Oppure i Combattenti per la pace (Combatants for Peace), un gruppo di ex soldati israeliani ed ex militanti palestinesi, che chiedono la pace e chiedono di fermare l'occupazione militare.  
La pace può penetrare, ne sono sicura. È compito dei leader politici di entrambe le parti predicare e agire la pace. Tuttavia, per me ciascuna delle due parti ha le proprie responsabilità, non metto sullo stesso piano il Presidente (dell'Autorità Nazionale Palestinese) Mahmud Abbas e il governo d'Israele: hanno responsabilità diverse. Gli uni sono gli occupanti, gli altri coloro che subiscono l\'occupazione. E poi ci sono i gruppi di estremisti palestinesi che continuano a sparare razzi sui civili israeliani, ma questi sono gruppi di estremisti, non rappresentano né l'Autorità Palestinese, né il Governo Israeliano.

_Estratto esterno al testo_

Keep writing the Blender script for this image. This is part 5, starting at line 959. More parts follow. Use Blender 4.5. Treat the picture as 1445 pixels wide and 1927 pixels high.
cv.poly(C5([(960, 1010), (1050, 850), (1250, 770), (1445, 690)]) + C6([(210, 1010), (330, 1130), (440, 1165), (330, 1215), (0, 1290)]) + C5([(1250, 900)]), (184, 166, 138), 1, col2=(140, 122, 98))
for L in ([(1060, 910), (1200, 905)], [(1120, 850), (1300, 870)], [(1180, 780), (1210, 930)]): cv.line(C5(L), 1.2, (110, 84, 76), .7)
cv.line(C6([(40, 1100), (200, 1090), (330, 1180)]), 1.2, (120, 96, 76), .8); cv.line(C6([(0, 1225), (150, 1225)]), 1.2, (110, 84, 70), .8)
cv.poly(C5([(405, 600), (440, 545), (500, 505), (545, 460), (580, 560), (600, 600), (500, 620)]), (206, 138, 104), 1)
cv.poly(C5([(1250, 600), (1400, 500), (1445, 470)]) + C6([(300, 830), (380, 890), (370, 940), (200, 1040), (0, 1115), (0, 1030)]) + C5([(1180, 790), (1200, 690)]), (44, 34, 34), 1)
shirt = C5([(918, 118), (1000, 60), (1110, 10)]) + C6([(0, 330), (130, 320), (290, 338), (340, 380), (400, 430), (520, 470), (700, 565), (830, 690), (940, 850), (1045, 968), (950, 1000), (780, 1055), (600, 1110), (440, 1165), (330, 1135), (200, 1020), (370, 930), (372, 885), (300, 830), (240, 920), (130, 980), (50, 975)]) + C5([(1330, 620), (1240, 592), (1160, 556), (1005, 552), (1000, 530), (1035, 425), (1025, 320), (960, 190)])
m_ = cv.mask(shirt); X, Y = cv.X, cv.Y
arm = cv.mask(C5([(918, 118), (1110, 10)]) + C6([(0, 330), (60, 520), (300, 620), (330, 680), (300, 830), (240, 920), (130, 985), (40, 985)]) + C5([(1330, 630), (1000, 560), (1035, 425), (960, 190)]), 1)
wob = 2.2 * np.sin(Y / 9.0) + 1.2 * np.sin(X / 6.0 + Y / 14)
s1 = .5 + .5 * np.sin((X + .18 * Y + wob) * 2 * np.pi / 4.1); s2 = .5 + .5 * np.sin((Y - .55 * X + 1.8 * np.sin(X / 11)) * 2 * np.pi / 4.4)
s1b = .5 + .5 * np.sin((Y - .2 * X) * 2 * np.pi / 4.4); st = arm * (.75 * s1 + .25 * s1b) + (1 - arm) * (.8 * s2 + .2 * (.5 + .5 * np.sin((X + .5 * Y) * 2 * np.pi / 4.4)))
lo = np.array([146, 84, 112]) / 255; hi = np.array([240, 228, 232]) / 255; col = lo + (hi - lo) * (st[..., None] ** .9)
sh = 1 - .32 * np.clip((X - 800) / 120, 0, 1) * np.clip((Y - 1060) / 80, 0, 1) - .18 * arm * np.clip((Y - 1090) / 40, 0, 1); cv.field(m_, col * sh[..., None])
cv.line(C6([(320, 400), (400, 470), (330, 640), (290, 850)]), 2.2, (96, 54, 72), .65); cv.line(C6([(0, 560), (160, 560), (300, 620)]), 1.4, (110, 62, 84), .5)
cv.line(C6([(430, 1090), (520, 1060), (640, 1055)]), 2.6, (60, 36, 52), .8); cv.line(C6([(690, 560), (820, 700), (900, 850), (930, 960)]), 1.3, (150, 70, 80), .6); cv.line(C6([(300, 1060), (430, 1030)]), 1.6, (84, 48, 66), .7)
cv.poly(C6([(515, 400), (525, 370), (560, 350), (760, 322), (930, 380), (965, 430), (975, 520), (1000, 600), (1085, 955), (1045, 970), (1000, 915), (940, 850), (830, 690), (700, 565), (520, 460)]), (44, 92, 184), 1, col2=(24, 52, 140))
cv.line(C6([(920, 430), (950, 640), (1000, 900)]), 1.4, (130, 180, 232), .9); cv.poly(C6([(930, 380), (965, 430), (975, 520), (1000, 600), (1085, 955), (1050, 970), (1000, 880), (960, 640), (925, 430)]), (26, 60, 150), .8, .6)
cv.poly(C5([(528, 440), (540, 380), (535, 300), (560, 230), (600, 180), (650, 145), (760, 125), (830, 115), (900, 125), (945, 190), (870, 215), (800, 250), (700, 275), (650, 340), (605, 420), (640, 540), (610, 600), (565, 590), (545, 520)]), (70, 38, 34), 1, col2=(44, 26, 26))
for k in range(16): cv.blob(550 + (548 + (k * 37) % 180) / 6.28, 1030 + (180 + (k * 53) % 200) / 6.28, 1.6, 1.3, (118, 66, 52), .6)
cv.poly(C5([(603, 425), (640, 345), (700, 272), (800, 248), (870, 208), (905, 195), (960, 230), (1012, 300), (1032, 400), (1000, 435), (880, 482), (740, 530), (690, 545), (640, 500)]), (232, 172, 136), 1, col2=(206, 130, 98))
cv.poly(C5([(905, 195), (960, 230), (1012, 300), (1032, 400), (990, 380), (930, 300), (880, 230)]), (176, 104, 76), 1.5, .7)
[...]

Credo che se Israele volesse la pace, se davvero accettasse di restituire i territori occupati, la pace sarebbe possibile. Nel frattempo, posso ancora credere e sperare, grazie a quelle persone straordinarie - palestinesi e israeliani - che continuano a lavorare insieme.

IPS: La settimana scorsa ha incontrato alcuni di loro a Perugia, durante il meeting delle Nazioni Unite per i popoli, e poi alla marcia Perugia-Assisi.

LM: Sì, ho incontrato Bassam Aramin (fodatore del gruppo Combatants for Peace), detenuto per sette anni in un carcere israeliano quando era un giovane militante contro l'occupazione. A gennaio, sua figlia Abir, 11 anni, è stata uccisa da un proiettile israeliano nel cortile della scuola. Una rapida inchiesta dell'Autorità israeliana ha stabilito che la bambina era stata colpita da una pietra.
Aramin era a Perugia con un gruppo di soldati israeliani e per il suo lutto non ha chiesto vendetta, ma solo giustizia. È un esempio sconvolgente di un palestinese che non ha perso la propria umanità, nonostante la lunga strategia di disumanizzazione.